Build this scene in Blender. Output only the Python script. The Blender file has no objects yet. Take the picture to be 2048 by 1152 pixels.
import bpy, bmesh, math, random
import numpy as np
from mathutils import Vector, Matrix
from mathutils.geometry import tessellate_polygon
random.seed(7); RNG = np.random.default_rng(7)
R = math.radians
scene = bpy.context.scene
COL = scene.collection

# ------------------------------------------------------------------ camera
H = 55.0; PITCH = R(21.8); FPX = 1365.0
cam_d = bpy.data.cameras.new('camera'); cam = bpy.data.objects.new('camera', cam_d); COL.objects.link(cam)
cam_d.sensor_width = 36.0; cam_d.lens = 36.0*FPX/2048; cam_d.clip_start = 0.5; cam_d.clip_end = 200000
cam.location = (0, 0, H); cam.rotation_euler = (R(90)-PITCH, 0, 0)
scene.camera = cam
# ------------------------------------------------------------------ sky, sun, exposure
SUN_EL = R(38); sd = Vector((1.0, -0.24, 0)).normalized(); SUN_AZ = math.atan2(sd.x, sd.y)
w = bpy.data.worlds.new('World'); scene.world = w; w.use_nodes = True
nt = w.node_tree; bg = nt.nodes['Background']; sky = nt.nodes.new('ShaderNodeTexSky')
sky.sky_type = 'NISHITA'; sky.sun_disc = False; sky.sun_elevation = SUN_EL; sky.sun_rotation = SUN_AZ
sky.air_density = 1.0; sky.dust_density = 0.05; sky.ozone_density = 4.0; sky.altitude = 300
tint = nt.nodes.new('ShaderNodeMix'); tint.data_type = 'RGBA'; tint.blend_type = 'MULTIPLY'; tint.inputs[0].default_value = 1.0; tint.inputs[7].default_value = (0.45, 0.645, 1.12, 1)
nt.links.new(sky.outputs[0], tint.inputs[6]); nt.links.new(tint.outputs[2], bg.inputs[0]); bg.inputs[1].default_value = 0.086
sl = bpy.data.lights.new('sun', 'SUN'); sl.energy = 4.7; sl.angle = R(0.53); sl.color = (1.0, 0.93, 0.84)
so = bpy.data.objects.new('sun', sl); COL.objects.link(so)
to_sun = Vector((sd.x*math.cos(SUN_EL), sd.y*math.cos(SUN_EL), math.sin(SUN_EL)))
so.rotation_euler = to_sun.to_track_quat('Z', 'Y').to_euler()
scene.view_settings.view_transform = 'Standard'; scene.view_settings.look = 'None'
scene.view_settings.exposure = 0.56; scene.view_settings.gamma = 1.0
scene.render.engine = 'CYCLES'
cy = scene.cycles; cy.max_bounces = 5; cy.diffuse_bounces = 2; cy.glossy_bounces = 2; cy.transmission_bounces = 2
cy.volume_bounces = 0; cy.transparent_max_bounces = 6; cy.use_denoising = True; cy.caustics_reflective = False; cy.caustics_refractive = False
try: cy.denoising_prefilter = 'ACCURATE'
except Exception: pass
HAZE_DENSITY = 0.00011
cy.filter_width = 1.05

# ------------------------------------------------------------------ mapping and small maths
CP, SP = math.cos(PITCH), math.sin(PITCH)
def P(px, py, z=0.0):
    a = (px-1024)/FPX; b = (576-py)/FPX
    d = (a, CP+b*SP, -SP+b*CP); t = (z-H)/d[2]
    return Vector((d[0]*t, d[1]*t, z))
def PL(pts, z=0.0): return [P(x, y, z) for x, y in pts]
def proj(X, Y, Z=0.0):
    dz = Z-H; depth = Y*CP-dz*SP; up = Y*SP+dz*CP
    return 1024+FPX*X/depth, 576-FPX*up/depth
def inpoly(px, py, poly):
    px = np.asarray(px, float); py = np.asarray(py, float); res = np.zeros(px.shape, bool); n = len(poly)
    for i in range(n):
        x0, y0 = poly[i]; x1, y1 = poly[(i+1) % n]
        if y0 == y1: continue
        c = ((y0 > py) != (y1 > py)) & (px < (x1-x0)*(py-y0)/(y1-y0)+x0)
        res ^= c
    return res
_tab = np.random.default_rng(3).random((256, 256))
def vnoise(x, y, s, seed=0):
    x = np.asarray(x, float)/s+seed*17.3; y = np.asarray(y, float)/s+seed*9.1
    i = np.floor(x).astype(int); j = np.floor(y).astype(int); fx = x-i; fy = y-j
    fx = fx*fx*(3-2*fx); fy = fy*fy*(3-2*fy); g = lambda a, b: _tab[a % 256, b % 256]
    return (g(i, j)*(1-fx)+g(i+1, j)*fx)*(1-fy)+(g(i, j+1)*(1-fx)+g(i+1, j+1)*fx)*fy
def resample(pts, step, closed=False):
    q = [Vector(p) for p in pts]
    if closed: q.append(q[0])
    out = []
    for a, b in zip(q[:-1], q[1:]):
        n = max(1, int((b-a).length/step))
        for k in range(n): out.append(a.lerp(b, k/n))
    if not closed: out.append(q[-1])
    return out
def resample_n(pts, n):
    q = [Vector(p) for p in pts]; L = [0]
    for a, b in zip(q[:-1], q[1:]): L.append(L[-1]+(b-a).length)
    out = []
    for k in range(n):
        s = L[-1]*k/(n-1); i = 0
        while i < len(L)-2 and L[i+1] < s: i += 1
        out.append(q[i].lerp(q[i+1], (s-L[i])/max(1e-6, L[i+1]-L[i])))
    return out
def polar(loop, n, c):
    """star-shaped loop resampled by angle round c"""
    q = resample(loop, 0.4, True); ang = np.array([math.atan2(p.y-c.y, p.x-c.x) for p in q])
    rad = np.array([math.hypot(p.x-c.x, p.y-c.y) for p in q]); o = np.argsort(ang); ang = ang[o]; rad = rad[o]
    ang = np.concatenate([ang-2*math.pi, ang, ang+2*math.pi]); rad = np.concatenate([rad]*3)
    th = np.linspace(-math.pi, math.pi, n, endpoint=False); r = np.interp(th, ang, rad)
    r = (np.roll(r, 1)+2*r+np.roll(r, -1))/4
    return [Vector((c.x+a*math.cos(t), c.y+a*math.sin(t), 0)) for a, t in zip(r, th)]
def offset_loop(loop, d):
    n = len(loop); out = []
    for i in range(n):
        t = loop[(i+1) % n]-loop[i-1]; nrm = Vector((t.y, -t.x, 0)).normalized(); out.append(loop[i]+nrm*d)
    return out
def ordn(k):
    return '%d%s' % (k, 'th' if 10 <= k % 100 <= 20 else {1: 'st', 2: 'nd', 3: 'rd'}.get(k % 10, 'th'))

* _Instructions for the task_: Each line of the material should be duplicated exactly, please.

* _Exercise answer_:
Build this scene in Blender. Output only the Python script. The Blender file has no objects yet. Take the picture to be 2048 by 1152 pixels.
import bpy, bmesh, math, random
import numpy as np
from mathutils import Vector, Matrix
from mathutils.geometry import tessellate_polygon
random.seed(7); RNG = np.random.default_rng(7)
R = math.radians
scene = bpy.context.scene
COL = scene.collection

# ------------------------------------------------------------------ camera
H = 55.0; PITCH = R(21.8); FPX = 1365.0
cam_d = bpy.data.cameras.new('camera'); cam = bpy.data.objects.new('camera', cam_d); COL.objects.link(cam)
cam_d.sensor_width = 36.0; cam_d.lens = 36.0*FPX/2048; cam_d.clip_start = 0.5; cam_d.clip_end = 200000
cam.location = (0, 0, H); cam.rotation_euler = (R(90)-PITCH, 0, 0)
scene.camera = cam
# ------------------------------------------------------------------ sky, sun, exposure
SUN_EL = R(38); sd = Vector((1.0, -0.24, 0)).normalized(); SUN_AZ = math.atan2(sd.x, sd.y)
w = bpy.data.worlds.new('World'); scene.world = w; w.use_nodes = True
nt = w.node_tree; bg = nt.nodes['Background']; sky = nt.nodes.new('ShaderNodeTexSky')
sky.sky_type = 'NISHITA'; sky.sun_disc = False; sky.sun_elevation = SUN_EL; sky.sun_rotation = SUN_AZ
sky.air_density = 1.0; sky.dust_density = 0.05; sky.ozone_density = 4.0; sky.altitude = 300
tint = nt.nodes.new('ShaderNodeMix'); tint.data_type = 'RGBA'; tint.blend_type = 'MULTIPLY'; tint.inputs[0].default_value = 1.0; tint.inputs[7].default_value = (0.45, 0.645, 1.12, 1)
nt.links.new(sky.outputs[0], tint.inputs[6]); nt.links.new(tint.outputs[2], bg.inputs[0]); bg.inputs[1].default_value = 0.086
sl = bpy.data.lights.new('sun', 'SUN'); sl.energy = 4.7; sl.angle = R(0.53); sl.color = (1.0, 0.93, 0.84)
so = bpy.data.objects.new('sun', sl); COL.objects.link(so)
to_sun = Vector((sd.x*math.cos(SUN_EL), sd.y*math.cos(SUN_EL), math.sin(SUN_EL)))
so.rotation_euler = to_sun.to_track_quat('Z', 'Y').to_euler()
scene.view_settings.view_transform = 'Standard'; scene.view_settings.look = 'None'
scene.view_settings.exposure = 0.56; scene.view_settings.gamma = 1.0
scene.render.engine = 'CYCLES'
cy = scene.cycles; cy.max_bounces = 5; cy.diffuse_bounces = 2; cy.glossy_bounces = 2; cy.transmission_bounces = 2
cy.volume_bounces = 0; cy.transparent_max_bounces = 6; cy.use_denoising = True; cy.caustics_reflective = False; cy.caustics_refractive = False
try: cy.denoising_prefilter = 'ACCURATE'
except Exception: pass
HAZE_DENSITY = 0.00011
cy.filter_width = 1.05

# ------------------------------------------------------------------ mapping and small maths
CP, SP = math.cos(PITCH), math.sin(PITCH)
def P(px, py, z=0.0):
    a = (px-1024)/FPX; b = (576-py)/FPX
    d = (a, CP+b*SP, -SP+b*CP); t = (z-H)/d[2]
    return Vector((d[0]*t, d[1]*t, z))
def PL(pts, z=0.0): return [P(x, y, z) for x, y in pts]
def proj(X, Y, Z=0.0):
    dz = Z-H; depth = Y*CP-dz*SP; up = Y*SP+dz*CP
    return 1024+FPX*X/depth, 576-FPX*up/depth
def inpoly(px, py, poly):
    px = np.asarray(px, float); py = np.asarray(py, float); res = np.zeros(px.shape, bool); n = len(poly)
    for i in range(n):
        x0, y0 = poly[i]; x1, y1 = poly[(i+1) % n]
        if y0 == y1: continue
        c = ((y0 > py) != (y1 > py)) & (px < (x1-x0)*(py-y0)/(y1-y0)+x0)
        res ^= c
    return res
_tab = np.random.default_rng(3).random((256, 256))
def vnoise(x, y, s, seed=0):
    x = np.asarray(x, float)/s+seed*17.3; y = np.asarray(y, float)/s+seed*9.1
    i = np.floor(x).astype(int); j = np.floor(y).astype(int); fx = x-i; fy = y-j
    fx = fx*fx*(3-2*fx); fy = fy*fy*(3-2*fy); g = lambda a, b: _tab[a % 256, b % 256]
    return (g(i, j)*(1-fx)+g(i+1, j)*fx)*(1-fy)+(g(i, j+1)*(1-fx)+g(i+1, j+1)*fx)*fy
def resample(pts, step, closed=False):
    q = [Vector(p) for p in pts]
    if closed: q.append(q[0])
    out = []
    for a, b in zip(q[:-1], q[1:]):
        n = max(1, int((b-a).length/step))
        for k in range(n): out.append(a.lerp(b, k/n))
    if not closed: out.append(q[-1])
    return out
def resample_n(pts, n):
    q = [Vector(p) for p in pts]; L = [0]
    for a, b in zip(q[:-1], q[1:]): L.append(L[-1]+(b-a).length)
    out = []
    for k in range(n):
        s = L[-1]*k/(n-1); i = 0
        while i < len(L)-2 and L[i+1] < s: i += 1
        out.append(q[i].lerp(q[i+1], (s-L[i])/max(1e-6, L[i+1]-L[i])))
    return out
def polar(loop, n, c):
    """star-shaped loop resampled by angle round c"""
    q = resample(loop, 0.4, True); ang = np.array([math.atan2(p.y-c.y, p.x-c.x) for p in q])
    rad = np.array([math.hypot(p.x-c.x, p.y-c.y) for p in q]); o = np.argsort(ang); ang = ang[o]; rad = rad[o]
    ang = np.concatenate([ang-2*math.pi, ang, ang+2*math.pi]); rad = np.concatenate([rad]*3)
    th = np.linspace(-math.pi, math.pi, n, endpoint=False); r = np.interp(th, ang, rad)
    r = (np.roll(r, 1)+2*r+np.roll(r, -1))/4
    return [Vector((c.x+a*math.cos(t), c.y+a*math.sin(t), 0)) for a, t in zip(r, th)]
def offset_loop(loop, d):
    n = len(loop); out = []
    for i in range(n):
        t = loop[(i+1) % n]-loop[i-1]; nrm = Vector((t.y, -t.x, 0)).normalized(); out.append(loop[i]+nrm*d)
    return out
def ordn(k):
    return '%d%s' % (k, 'th' if 10 <= k % 100 <= 20 else {1: 'st', 2: 'nd', 3: 'rd'}.get(k % 10, 'th'))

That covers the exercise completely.